On November 19, 1963, Fidel Castro appeared suddenly at Jean Daniel's hotel in Havana, prompting a six-hour conversation from 10 p.m. to 4 a.m., wanting to hear all about his conversation with Kennedy. The Cuban leader told Daniel that he believed Kennedy could be the one US president to forge world peace.
"He still has the possibility of becoming, in the eyes of history, the greatest President of the United States, the leader who may at last understand that there can be coexistence between capitalists and socialists, even in the Americas. He would then be an even greater president than Lincoln," Castro said.

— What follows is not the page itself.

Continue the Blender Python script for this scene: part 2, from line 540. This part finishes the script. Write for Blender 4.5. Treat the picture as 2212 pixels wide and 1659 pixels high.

On the afternoon of November 22, Jean Daniel was interviewing Castro at his home about the Cuban Missile Crisis, when Castro got a call about President Kennedy having been shot in Dallas. Upon hearing the news, Castro repeated the phrase, "Es una mala noticia (this is bad news)," three times. Upon hearing confirmation of Kennedy's death, Castro told Daniel, "Everything is changed. Everything is going to change." Lyndon Baynes Johnson put on hold any and all dialogue between Washington and Havana, despite Castro's numerous attempts to reach out and make peace.